A marketplace in Ganvie Lake Village in Benin, one of the largest lake villages in Africa.
Located along the Gulf of Guinea in West Africa, the Republic of Benin has a land area of 42,500 square miles--slightly smaller than Pennsylvania. Since the early 1990s, Benin has been actively working to improve the standard of living for its citizens through sustainable economic development. In spite of its efforts, Benin’s per capita income remains below average for sub-Saharan Africa. Thirty percent of its approximately 8.5 million inhabitants live in poverty, and rural poverty continues to increase. It’s a challenging situation.

Benin surveyors receive training on the Trimble R8 GNSS system. A Trimble R7 GNSS base station with a Zephyr Geodetic Antenna is in the background.
Barthel says that the situation in urban areas is similar. Residents have habitation permits that allow them to occupy a parcel, but they lack legal title to the land. For Benin and other developing countries, establishing a sustainable land registration and cadastral foundation is critical.

Surveyors receive training on Trimble Survey Controller software and tools.
To accomplish these objectives, Benin first needed to establish a national geodetic reference framework.

The CORS installation at Cotonou is fully operational. The small building houses the receiver, communications and power equipment. Standardized designs helped speed construction.
Again with technical guidance from NGS, IGN developed a standard design for the CORS installations. The design for the monument structures that support the antennas was based on older conventional geodetic monuments in Benin and modified to handle the strict requirements for stability and data integrity. Each CORS site included a small building to house the receiver, power supply, communications and other equipment.
IGN selected Trimble NetR5 Reference Station receivers and Trimble Zephyr Geodetic 2 GNSS antennas for the CORS locations. For the station in Cotonou, they installed a Trimble GNSS Choke Ring antenna to reduce the effects of multipath. The Trimble NetR5 tracks both GPS and Glonass satellites, including the GPS L2C and L5 signals, and will therefore allow the Benin CORS to deliver high-level performance for many years to come.
The seven CORS are managed by a control center in Cotonou running Trimble GPSNet Software. The CORS stream raw data to the control center for use in post processing. Communications links to the rural areas are limited. Some of the CORS have DSL connections, while more-remote sites rely on VSAT (satellite phone) connections.
With training and support from Trimble along with assistance from NGS and the University Navstar Consortium (UNAVCO), a nonprofit organization facilitating geoscience research and education using geodesy, IGN completed the work of installing and establishing coordinates on the CORS. The first CORS came online in 2008, and the entire system was completed and operational in May 2009. The station in Cotonou is part of the African Geodetic Reference Frame (AFREF) project and also operates as part of the NGS CORS system.

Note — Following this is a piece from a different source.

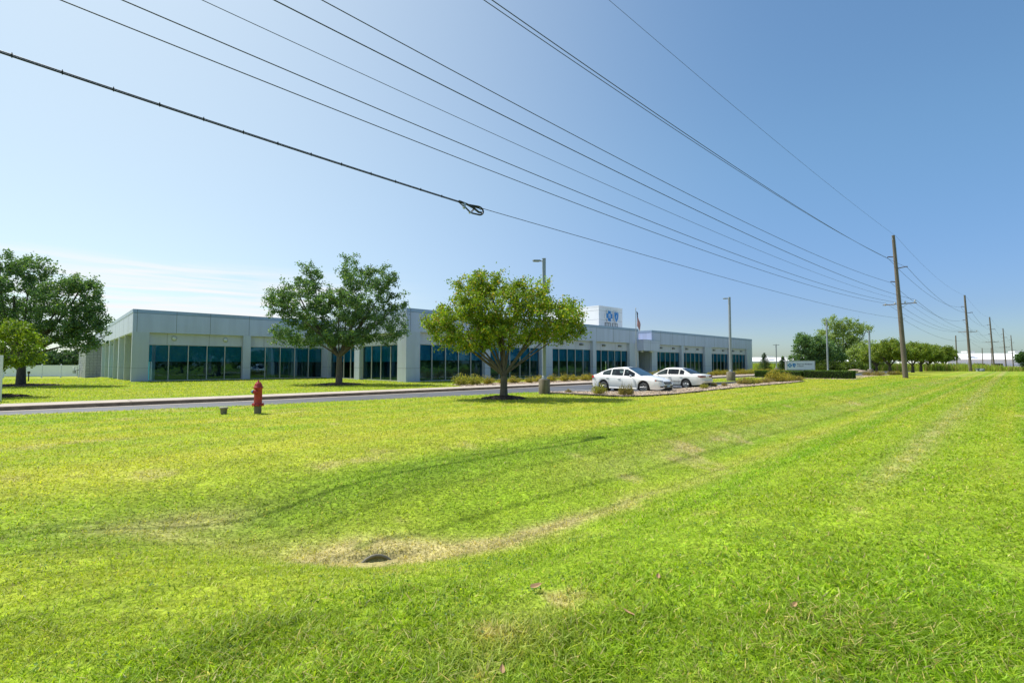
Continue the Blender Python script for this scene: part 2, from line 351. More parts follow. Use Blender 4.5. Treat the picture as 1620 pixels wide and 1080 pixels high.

Benin’s seven CORS provide coverage for static GNSS surveying and mapping. The station in Cotonou is part of the AFREF network.
The Access to Land Project includes the creation of Rural Landholding Plans (Plans Fonciers Ruraux, or PFR) to collect and manage Benin’s rural land information. The PFR called for mapping existing parcels to an accuracy of 20 to 30 centimeters (0.6 to 1.0 feet). For this work, MCA-Benin and IGN selected Trimble GeoXH hand-held receivers with external antennas and Trimble TerraSync field software. In May 2009, a group of 50 contracted surveyors received training on the Trimble GeoXH system, including field operations, post processing and GNSS concepts. “They have excellent knowledge of surveying and geodesy. “They just lacked access to the current technologies,” Barthel says of the team members. “And now the new equipment is solving that.”
To achieve the needed accuracy in the rural areas, the contracted surveyors use Trimble H-Star technology and post process the rover data with data from the CORS. All post processing is done using Trimble GPS Pathfinder Office software. The software automatically downloads data from the nearest CORS and computes coordinates based on Benin’s national grid. After the data are checked and analyzed by IGN, the results are loaded into land information systems running under ESRI ArcGIS.
For the survey control work, IGN selected Trimble R8 GNSS receivers and Trimble TSC2 Controllers running Trimble Survey Controller software. The teams use static methods to establish local control points referenced to the national CORS network and process the GNSS data using Trimble Business Center software. They can then use the local control points as RTK base stations.
Benin’s decision to leapfrog the technology curve is paying off. When the MCC-funded work is completed, roughly 30,000 occupancy permits in urban areas will convert to land titles and 85,000 households in rural areas will receive titles or certificates. As the residents gain legal title to their land, private sector investment and activity is expected to increase, Barthel says. And as Benin’s communication infrastructure improves, the surveying and mapping work will move ahead. Future enhancements include providing real-time DGPS and, possibly, RTK correction services. It’s a big step for a small country.
* The views expressed in this article are solely those of the individual quoted and do not necessarily represent the views of the Millennium Challenge Corp. or the government of the United States.